→ **Supplied information**:
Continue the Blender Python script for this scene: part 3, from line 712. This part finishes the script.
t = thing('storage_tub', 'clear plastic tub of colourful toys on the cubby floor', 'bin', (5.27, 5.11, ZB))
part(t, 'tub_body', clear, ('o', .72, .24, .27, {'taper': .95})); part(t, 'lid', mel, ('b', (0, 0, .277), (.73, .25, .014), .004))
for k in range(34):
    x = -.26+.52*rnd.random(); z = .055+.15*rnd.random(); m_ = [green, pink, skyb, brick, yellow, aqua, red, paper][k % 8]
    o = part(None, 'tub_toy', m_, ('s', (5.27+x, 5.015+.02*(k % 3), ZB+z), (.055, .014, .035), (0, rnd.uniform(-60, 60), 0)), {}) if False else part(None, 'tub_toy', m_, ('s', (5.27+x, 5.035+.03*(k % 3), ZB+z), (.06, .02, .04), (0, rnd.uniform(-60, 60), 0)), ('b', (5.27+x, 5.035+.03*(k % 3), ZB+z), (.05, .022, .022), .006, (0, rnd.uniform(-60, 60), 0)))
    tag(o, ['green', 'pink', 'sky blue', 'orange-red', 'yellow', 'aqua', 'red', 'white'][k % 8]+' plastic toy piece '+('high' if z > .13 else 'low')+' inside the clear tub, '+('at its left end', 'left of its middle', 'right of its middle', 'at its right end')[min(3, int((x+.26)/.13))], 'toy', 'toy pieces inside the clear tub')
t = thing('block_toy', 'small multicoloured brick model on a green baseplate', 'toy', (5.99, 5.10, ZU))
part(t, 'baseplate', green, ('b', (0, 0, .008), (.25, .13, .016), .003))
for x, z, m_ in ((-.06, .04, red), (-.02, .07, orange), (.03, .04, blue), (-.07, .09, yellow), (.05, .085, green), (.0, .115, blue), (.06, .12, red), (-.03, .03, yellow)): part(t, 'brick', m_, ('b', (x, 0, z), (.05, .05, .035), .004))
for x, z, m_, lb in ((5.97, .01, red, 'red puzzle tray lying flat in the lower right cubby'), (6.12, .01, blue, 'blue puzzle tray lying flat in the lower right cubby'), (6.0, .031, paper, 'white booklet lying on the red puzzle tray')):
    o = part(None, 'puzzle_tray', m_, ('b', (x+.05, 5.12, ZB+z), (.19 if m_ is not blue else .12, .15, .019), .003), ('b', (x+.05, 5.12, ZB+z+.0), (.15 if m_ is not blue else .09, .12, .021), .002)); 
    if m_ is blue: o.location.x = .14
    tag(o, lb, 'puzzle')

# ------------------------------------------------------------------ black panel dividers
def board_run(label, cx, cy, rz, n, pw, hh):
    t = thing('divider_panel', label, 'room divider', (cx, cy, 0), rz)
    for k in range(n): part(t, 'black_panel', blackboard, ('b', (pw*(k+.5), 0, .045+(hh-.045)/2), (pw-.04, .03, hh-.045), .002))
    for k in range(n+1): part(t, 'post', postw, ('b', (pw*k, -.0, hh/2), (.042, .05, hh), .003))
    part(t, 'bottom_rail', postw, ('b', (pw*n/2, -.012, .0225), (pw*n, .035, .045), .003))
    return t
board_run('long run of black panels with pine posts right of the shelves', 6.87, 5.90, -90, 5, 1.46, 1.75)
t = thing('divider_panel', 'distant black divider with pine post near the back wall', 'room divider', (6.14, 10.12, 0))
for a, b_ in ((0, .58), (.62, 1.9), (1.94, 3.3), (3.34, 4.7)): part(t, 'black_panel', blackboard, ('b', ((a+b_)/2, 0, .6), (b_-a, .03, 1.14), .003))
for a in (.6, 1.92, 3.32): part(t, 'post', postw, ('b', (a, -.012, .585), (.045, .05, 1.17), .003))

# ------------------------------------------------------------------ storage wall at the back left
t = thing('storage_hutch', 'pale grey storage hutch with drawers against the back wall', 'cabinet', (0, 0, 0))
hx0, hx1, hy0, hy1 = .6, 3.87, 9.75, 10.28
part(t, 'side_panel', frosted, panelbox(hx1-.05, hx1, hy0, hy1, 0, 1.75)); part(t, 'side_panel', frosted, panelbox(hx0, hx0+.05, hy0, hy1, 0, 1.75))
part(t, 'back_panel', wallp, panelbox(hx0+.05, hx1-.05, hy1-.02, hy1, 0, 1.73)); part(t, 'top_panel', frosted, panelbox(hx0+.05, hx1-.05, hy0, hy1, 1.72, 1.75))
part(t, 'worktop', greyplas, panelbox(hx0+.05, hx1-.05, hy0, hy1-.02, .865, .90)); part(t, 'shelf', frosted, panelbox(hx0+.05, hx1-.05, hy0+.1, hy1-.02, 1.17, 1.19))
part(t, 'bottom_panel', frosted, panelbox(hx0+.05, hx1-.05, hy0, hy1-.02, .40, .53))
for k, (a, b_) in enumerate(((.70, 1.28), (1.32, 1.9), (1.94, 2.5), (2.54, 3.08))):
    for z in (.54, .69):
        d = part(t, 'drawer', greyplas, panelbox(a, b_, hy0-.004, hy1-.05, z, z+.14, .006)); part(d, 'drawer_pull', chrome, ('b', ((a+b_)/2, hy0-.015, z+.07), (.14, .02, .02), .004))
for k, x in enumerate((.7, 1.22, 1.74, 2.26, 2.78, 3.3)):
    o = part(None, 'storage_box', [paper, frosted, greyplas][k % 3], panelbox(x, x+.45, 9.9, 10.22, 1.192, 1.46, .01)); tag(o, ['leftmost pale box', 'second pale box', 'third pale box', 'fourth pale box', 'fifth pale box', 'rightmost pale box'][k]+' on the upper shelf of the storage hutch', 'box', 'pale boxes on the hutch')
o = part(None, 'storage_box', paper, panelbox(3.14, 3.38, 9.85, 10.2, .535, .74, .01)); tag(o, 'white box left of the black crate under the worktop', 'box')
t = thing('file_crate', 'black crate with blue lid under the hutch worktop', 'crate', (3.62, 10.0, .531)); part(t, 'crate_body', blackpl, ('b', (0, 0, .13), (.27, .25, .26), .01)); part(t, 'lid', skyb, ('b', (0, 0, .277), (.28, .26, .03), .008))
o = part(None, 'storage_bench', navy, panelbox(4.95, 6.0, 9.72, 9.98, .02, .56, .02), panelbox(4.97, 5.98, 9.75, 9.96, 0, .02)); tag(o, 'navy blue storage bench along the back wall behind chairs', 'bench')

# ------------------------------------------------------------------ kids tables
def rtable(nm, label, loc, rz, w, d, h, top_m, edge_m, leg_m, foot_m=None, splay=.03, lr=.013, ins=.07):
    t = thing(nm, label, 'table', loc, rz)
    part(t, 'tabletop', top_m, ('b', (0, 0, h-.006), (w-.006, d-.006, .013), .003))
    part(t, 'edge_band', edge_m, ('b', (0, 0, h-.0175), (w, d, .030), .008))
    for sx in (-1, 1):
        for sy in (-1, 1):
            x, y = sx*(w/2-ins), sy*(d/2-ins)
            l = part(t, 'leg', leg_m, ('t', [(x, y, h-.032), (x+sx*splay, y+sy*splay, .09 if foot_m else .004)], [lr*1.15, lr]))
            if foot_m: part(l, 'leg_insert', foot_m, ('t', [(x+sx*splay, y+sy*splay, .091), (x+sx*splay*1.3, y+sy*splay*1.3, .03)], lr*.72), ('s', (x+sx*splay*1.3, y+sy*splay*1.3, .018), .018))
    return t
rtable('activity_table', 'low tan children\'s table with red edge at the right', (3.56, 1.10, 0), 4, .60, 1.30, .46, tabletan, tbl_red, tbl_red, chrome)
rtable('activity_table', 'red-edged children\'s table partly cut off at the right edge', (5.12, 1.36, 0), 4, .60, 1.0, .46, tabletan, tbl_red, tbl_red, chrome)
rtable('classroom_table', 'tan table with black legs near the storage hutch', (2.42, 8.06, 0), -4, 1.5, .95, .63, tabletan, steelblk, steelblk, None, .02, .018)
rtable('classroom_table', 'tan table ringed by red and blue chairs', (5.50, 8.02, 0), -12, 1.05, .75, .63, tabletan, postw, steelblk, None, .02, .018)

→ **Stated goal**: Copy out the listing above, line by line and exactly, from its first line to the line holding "tag(o, lb, 'puzzle')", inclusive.

→ **Result for this exercise**:
Continue the Blender Python script for this scene: part 3, from line 712. This part finishes the script.
t = thing('storage_tub', 'clear plastic tub of colourful toys on the cubby floor', 'bin', (5.27, 5.11, ZB))
part(t, 'tub_body', clear, ('o', .72, .24, .27, {'taper': .95})); part(t, 'lid', mel, ('b', (0, 0, .277), (.73, .25, .014), .004))
for k in range(34):
    x = -.26+.52*rnd.random(); z = .055+.15*rnd.random(); m_ = [green, pink, skyb, brick, yellow, aqua, red, paper][k % 8]
    o = part(None, 'tub_toy', m_, ('s', (5.27+x, 5.015+.02*(k % 3), ZB+z), (.055, .014, .035), (0, rnd.uniform(-60, 60), 0)), {}) if False else part(None, 'tub_toy', m_, ('s', (5.27+x, 5.035+.03*(k % 3), ZB+z), (.06, .02, .04), (0, rnd.uniform(-60, 60), 0)), ('b', (5.27+x, 5.035+.03*(k % 3), ZB+z), (.05, .022, .022), .006, (0, rnd.uniform(-60, 60), 0)))
    tag(o, ['green', 'pink', 'sky blue', 'orange-red', 'yellow', 'aqua', 'red', 'white'][k % 8]+' plastic toy piece '+('high' if z > .13 else 'low')+' inside the clear tub, '+('at its left end', 'left of its middle', 'right of its middle', 'at its right end')[min(3, int((x+.26)/.13))], 'toy', 'toy pieces inside the clear tub')
t = thing('block_toy', 'small multicoloured brick model on a green baseplate', 'toy', (5.99, 5.10, ZU))
part(t, 'baseplate', green, ('b', (0, 0, .008), (.25, .13, .016), .003))
for x, z, m_ in ((-.06, .04, red), (-.02, .07, orange), (.03, .04, blue), (-.07, .09, yellow), (.05, .085, green), (.0, .115, blue), (.06, .12, red), (-.03, .03, yellow)): part(t, 'brick', m_, ('b', (x, 0, z), (.05, .05, .035), .004))
for x, z, m_, lb in ((5.97, .01, red, 'red puzzle tray lying flat in the lower right cubby'), (6.12, .01, blue, 'blue puzzle tray lying flat in the lower right cubby'), (6.0, .031, paper, 'white booklet lying on the red puzzle tray')):
    o = part(None, 'puzzle_tray', m_, ('b', (x+.05, 5.12, ZB+z), (.19 if m_ is not blue else .12, .15, .019), .003), ('b', (x+.05, 5.12, ZB+z+.0), (.15 if m_ is not blue else .09, .12, .021), .002)); 
    if m_ is blue: o.location.x = .14
    tag(o, lb, 'puzzle')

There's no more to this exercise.